C’est ainsi que les journalistes voient leur travail se transformer ; ils doivent désormais œuvrer plus rapidement pour faire face à la concurrence, conserver leur lectorat, voire attirer les internautes qui, a priori, ne seraient pas attirés par la presse et/ou ce type d’informations. Il s’agit dès lors d’un travail de hiérarchisation de l’information et de vérification de la crédibilité de la source et de l’interlocuteur.

Note de bas de page 4 :

p.°179.

L’auteur souligne le fait que le numérique a transformé notre lecture, avec le passage d’une lecture réflexive à une lecture interactive : en effet, les informations sont proposées sur différents supports : podcasts, articles, diaporamas, vidéos, jeux, hyperliens, etc. Sur Internet, notre capacité de lecture s’accélère ; l’internaute peut naviguer rapidement d’un document à l’autre, de manière réactive. Reprenant les propos de Raffaele Simone, linguiste italien, Rémy Rieffel souligne que « nous serions passés, […], à la fin du XXe siècle, d’une situation où les connaissances ne s’acquéraient qu’à l’aide de l’écriture et du livre par le truchement de l’intelligence séquentielle qui se manifeste par l’intermédiaire de l’œil et de la vision alphabétique, à une situation où celles-ci s’acquièrent par le truchement de l’intelligence simultanée, autrement dit par l’ouïe et la vision non alphabétique »4.

Nous sommes à présent face à des mécanismes d’appropriation des savoirs et des connaissances à la fois complexifiés et plus épars. Cela apporte aux individus de l’autonomie par la grande liberté de choix (de contenus, de sources, de supports, etc.) mais cela leur demande également de développer une indépendance critique. C’est ainsi que les technologies numériques ont élargi notre champ spatio-temporel, notre accès au savoir, notre capacité à échanger et à participer. En cela, notre perception du monde a changé et elle continue sa transformation progressive.

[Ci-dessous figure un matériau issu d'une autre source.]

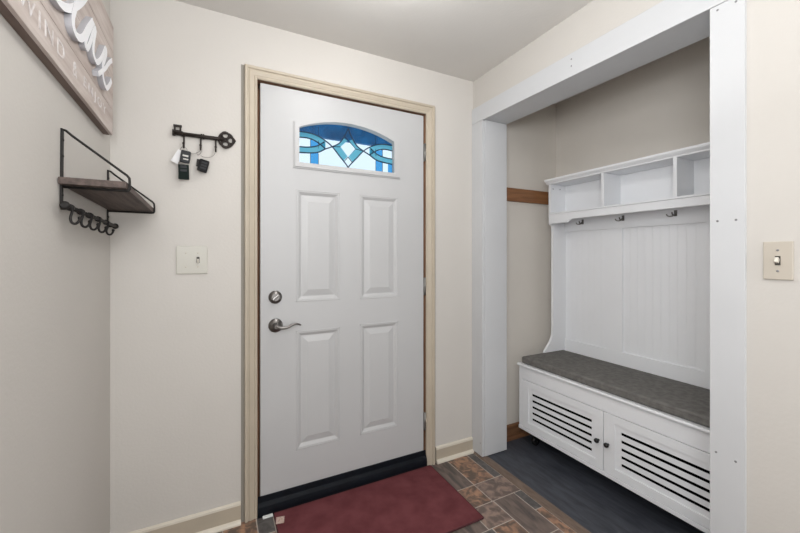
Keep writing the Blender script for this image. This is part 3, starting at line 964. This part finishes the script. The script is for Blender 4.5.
for k, (p, wd_) in enumerate(strokes):
    f_ = 1.033                                    # the strokes sit closer to the wall
    p = [(y_ * f_, 1.25 + (z_ - 1.25) * f_) for y_, z_ in p]
    a_ = R(1.6)
    p = [(1.40 + (y_ - 1.40) * math.cos(a_) - (z_ - 1.725) * math.sin(a_), 1.725 + (y_ - 1.40) * math.sin(a_) + (z_ - 1.725) * math.cos(a_)) for y_, z_ in p]
    ribbon(b, p, wd_, LX0 + k * 0.0002, LX1 + k * 0.0003)
obj('script_lettering', b, [M['sign_white'], M['sign_side_shade']], sg, label='thick raised white script word')
def letters(s, y0, y1, z0, hgt):
    t = text_mesh(s, 0.1, 0.0006, 1.35)
    xs = [v.co.x for v in t.verts]; ys = [v.co.y for v in t.verts]
    mx, my = min(xs), min(ys)
    sx = (y1 - y0) / (max(xs) - mx); sy = hgt / (max(ys) - my)
    for v in t.verts:
        x_, y_, z_ = v.co
        v.co = Vector((SF + 0.0006 + z_, y0 + (x_ - mx) * sx, z0 + (y_ - my) * sy))
    return t
for wd_, y0, y1 in (('UNWIND', 0.86, 1.249), ('&', 1.313, 1.345), ('ENJOY', 1.405, 1.650)):
    obj('small_lettering', letters(wd_, y0, y1, 1.757, 0.040), M['sign_print'], sg, label='faded white block lettering')
sg.rotation_euler = (R(-1.6), 0, 0)

# ---------------------------------------------------------------- key shaped rack and keys
kr = empty('key_rack', (-0.05, YB, 1.75), 'dark cast iron key shaped rack with three hooks left of the door', 'key rack')
YK = YB - 0.013
def k3(x, z, y=YK):          # positions read on the wall plane, brought forward
    s = y / 1.855
    return (x * s, y, 1.25 + (z - 1.25) * s)
b = bm_new()
ZS = 1.7885
tube(b, [k3(-0.168, 1.789), k3(0.0, 1.788), k3(0.030, 1.788)], 0.0085, 10)
for x in (-0.168, -0.134, -0.060, -0.052, 0.020, 0.028):
    tube(b, [k3(x - 0.003, ZS), k3(x + 0.003, ZS)], 0.0115, 12)
obj('key_shaft', b, M['iron_brown'], kr)
b = bm_new()
xk, zk, _ = 0, 0, 0
for (u0, u1, v0, v1) in ((-0.172, -0.137, 1.790, 1.803), (-0.166, -0.159, 1.800, 1.820), (-0.145, -0.138, 1.800, 1.820), (-0.168, -0.136, 1.816, 1.826), (-0.172, -0.160, 1.777, 1.790)):
    a_, c_ = k3(u0, v0), k3(u1, v1)
    bx(b, a_[0], c_[0], YK - 0.004, YK + 0.004, a_[2], c_[2], 0.0012)
obj('key_bit', b, M['iron_brown'], kr)
b = bm_new()
def ringp(cx, cz, r, n=20, sx=1.0, sz=1.0):
    return [k3(cx + r * sx * math.cos(2 * PI * k / n), cz + r * sz * math.sin(2 * PI * k / n)) for k in range(n)]
bc = (0.040, 1.787)
tube(b, ringp(bc[0] - 0.003, bc[1] + 0.020, 0.0150), 0.0052, 8, closed=True)
tube(b, ringp(bc[0] - 0.003, bc[1] - 0.020, 0.0150), 0.0052, 8, closed=True)
tube(b, ringp(bc[0] + 0.019, bc[1], 0.0150), 0.0052, 8, closed=True)
tube(b, ringp(bc[0], bc[1], 0.0320, 24, 0.95, 1.0), 0.0048, 8, closed=True)
for k in range(3):
    t = k * 2 * PI / 3
    tube(b, [k3(bc[0], bc[1]), k3(bc[0] + 0.012 * math.cos(t + PI / 3), bc[1] + 0.012 * math.sin(t + PI / 3))], 0.0035, 6)
lathe(b, [(0.006, -0.003), (0.007, 0.002), (0.003, 0.006)], k3(0.074, 1.787), (0, -1, 0), 12)
obj('key_bow', b, M['iron_brown'], kr)
for x in (-0.1279, -0.063, -0.003):
    b = bm_new()
    p = k3(x, ZS)
    zz = p[2]
    tube(b, smooth_path([(p[0], YK, zz - 0.006), (p[0], YK - 0.001, zz - 0.035), (p[0], YK - 0.004, zz - 0.055), (p[0], YK - 0.012, zz - 0.063), (p[0], YK - 0.021, zz - 0.058), (p[0], YK - 0.024, zz - 0.047)], 4), 0.0034, 8)
    lathe(b, [(0.003, -0.003), (0.0055, 0.0), (0.0045, 0.004), (0.001, 0.006)], (p[0], YK - 0.024, zz - 0.047), (0, 0, 1), 10)
    obj('hook', b, M['iron_brown'], kr)

def box_rot(q, c, sx, sy, sz, ang, bev):
    t = bmesh.new()
    bmesh.ops.create_cube(t, size=1)
    for v in t.verts:
        v.co = Vector((v.co.x * sx, v.co.y * sy, v.co.z * sz))
    bmesh.ops.bevel(t, geom=t.edges[:], offset=bev, segments=3, affect='EDGES', profile=0.6)
    for f in t.faces: f.smooth = False
    merge(q, t, 0, Matrix.Translation(Vector(c)) @ Matrix.Rotation(R(ang), 4, 'Y'))
# bunch on the left hook
YF = YK - 0.018
kb = empty('key_bunch', (-0.127, YF, 1.72), 'grey fob, dark remote and white tag on the left hook of the rack', 'keys')
b = bm_new()
hx, hy, hz = k3(-0.1279, ZS)
tube(b, [(hx + 0.013 * math.cos(2 * PI * k / 20), hy - 0.013 + 0.002 * math.sin(2 * PI * k / 20 * 2), hz - 0.073 + 0.013 * math.sin(2 * PI * k / 20)) for k in range(20)], 0.0011, 6, closed=True)
obj('split_ring', b, M['nickel'], kb)
b = bm_new()
box_rot(b, (-0.149, YF + 0.004, 1.680), 0.028, 0.0015, 0.060, 28, 0.0005)
obj('tag', b, M['paper'], kb, label='white card tag')
b = bm_new()
box_rot(b, (-0.120, YF - 0.010, 1.679), 0.038, 0.015, 0.054, 8, 0.0065)
fb = obj('key_fob', b, M['plastic_grey'], kb, label='dark grey rounded key fob')
b = bm_new()
box_rot(b, (-0.118, YF - 0.0182, 1.667), 0.020, 0.002, 0.006, 8, 0.0008)
box_rot(b, (-0.119, YF - 0.0182, 1.682), 0.022, 0.002, 0.008, 8, 0.0008)
obj('button', b, M['hinge'], fb)
b = bm_new()
box_rot(b, (-0.1270, YF, 1.615), 0.040, 0.011, 0.064, -1, 0.003)
fb = obj('remote', b, M['plastic_green'], kb, label='dark green rectangular remote')
b = bm_new()
box_rot(b, (-0.1270, YF - 0.0060, 1.637), 0.024, 0.0016, 0.011, -1, 0.0006)
box_rot(b, (-0.1270, YF - 0.0060, 1.621), 0.024, 0.0016, 0.011, -1, 0.0006)
obj('button', b, M['plastic_grey'], fb)
lp = bm_new()
box_rot(lp, (-0.1440, YF + 0.001, 1.606), 0.003, 0.004, 0.008, 0, 0.0008)
obj('lug', lp, M['nickel'], fb)
# fob between the other hooks
kf = empty('car_key', (-0.055, YF, 1.70), 'black key fob on thin wire loops hanging between the middle and right rack hooks', 'keys')
b = bm_new()
h2, h3 = k3(-0.063, ZS), k3(-0.003, ZS)
yy = hy - 0.012
tube(b, smooth_path([(h2[0], yy, h2[2] - 0.062), (h2[0] - 0.008, yy, h2[2] - 0.075), (-0.078, yy, 1.708), (-0.072, yy - .004, 1.696), (-0.060, yy, 1.712), (h2[0], yy, h2[2] - 0.062)], 5), 0.0010, 6)
tube(b, smooth_path([(h3[0], yy, h3[2] - 0.062), (-0.012, yy, 1.702), (-0.032, yy - .004, 1.690), (-0.055, yy, 1.692), (-0.062, yy, 1.698)], 5), 0.0010, 6)
tube(b, smooth_path([(-0.128, yy, 1.712), (-0.105, yy, 1.700), (-0.085, yy, 1.702), (-0.068, yy, 1.712)], 5), 0.0009, 6)
obj('wire_loop', b, M['nickel'], kf)
b = bm_new()
box_rot(b, (-0.052, YF, 1.650), 0.039, 0.016, 0.055, 14, 0.006)
fb = obj('key_fob', b, M['plastic'], kf)
b = bm_new()
for dz in (-0.012, 0.0, 0.012):
    box_rot(b, (-0.050 + dz * .25, YF - 0.0086, 1.650 + dz), 0.023, 0.0016, 0.008, 14, 0.0006)
obj('button', b, M['plastic_grey'], fb)
b = bm_new()
box_rot(b, (-0.073, YF + 0.004, 1.662), 0.012, 0.002, 0.034, 6, 0.0006)
obj('key_blade', b, M['iron'], kf)

# ---------------------------------------------------------------- ceiling lamp just above the view
LX, LY = 0.56, 1.15
cl = empty('ceiling_lamp', (LX, LY, ZC), 'round frosted ceiling lamp near the front door', 'lamp')
b = bm_new()
lathe(b, [(0.075, 0.0), (0.075, 0.012), (0.06, 0.020), (0.055, 0.034)], (LX, LY, ZC - 0.0005), (0, 0, -1), 40)
obj('lamp_base', b, M['nickel'], cl)
b = bm_new()
lathe(b, [(0.055, 0.030), (0.10, 0.040), (0.128, 0.062), (0.130, 0.080), (0.115, 0.102), (0.08, 0.118), (0.04, 0.126), (0.005, 0.128)], (LX, LY, ZC), (0, 0, -1), 40)
obj('lamp_shade', b, M['dome'], cl)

L’intérêt que porte Rémy Rieffel aux médias, au numérique, au journalisme et à Internet n’est pas nouveau puisqu’il a publié à ce jour une dizaine d’ouvrages sur ces sujets. Avec Révolution numérique, révolution culturelle ?, il nous propose une combinaison complète et détaillée des études et conclusions développées sur ces sujets, essentiellement en Amérique du Nord et en Europe. Ses propos s’appuient sur des chiffres, des enquêtes, des analyses. On remarque cependant que l’auteur insiste sur les digital natives et leurs nouvelles pratiques communicationnelles plus rapides, multiples, simultanées : cette génération serait en opposition avec les précédentes, presque une fracture sociale. On note ainsi une certaine simplification. Peut-être qu’une comparaison plus poussée des évolutions des pratiques aurait permis de mieux cerner ces nouveaux usages des TIC parmi les populations. Néanmoins, si l’on peut regretter son manque de parti pris, ce sentiment s’efface devant l’esprit de synthèse et la présence combinée des approches sociologiques, psychologiques, économiques, culturelles et anthropologiques du numérique – ceci afin de présenter ce phénomène sous différents angles et inviter le lecteur à la réflexion et au recul critique.